The argument is that cheques are too expensive to administer and the usage is dramatically declining – falling by around 10% a year. It appears that most of us now prefer paying by debit cards, credit cards or direct debits.

Of course paying by debit is fine for your average high street retail shops, online stores and the large utility companies, but what about your average tradesman? Do you think for one moment that the ever so lofty Payments Council has considered the builders, plumbers, electricians and landscapers of this world? It doesn’t seem so. For years the cheque has provided a unique and extremely viable means of completing a transaction between the tradesman and the homeowner for services carried out. Keeping large amounts of cash in the house, or on one’s person, is never a good idea. Equally, for the more vulnerable members of our society there’s a certain security in the knowledge that their cheque will take up to five days to clear. This can provide a very welcome cooling off period to ensure that goods and services meet the required standard before full payment is made.

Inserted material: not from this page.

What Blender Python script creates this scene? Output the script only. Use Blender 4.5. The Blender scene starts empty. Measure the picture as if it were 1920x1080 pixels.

Before you go apoplectic with rage at yet another interference in our everyday lives we should point out that the proposed date for phasing out cheques is 2018, so we have some leeway here, but only a bit – and then what? We are assured that the cheque system will only be phased out if there is a viable alternative. But what would that be? It’s hard to think of anything which could serve us equally as well.
The suspicion is that the viable alternative will be something which will pile yet another layer of costly administration on to small tradesmen. We can already envisage a future in which small contractors will have to have those little payment terminals that are now common in restaurants and bars. Undoubtedly there will be the cost of buying or renting them, some kind of annual or monthly fee for the privilege of using one, and maybe even a charge per transaction. The cost will most likely be borne by – surprise, surprise – the tradesperson.

There are currently numerous problems in our world, our country and our industry – paying by cheque most certainly isn’t one of them. Those in positions of power should spend more time on the bigger issues and stop meddling with something that has been fit for purpose for hundreds of years, and remains so today. Those who make the rules would do well to remember the old adage – “if it ain’t broke, don’t fix it"!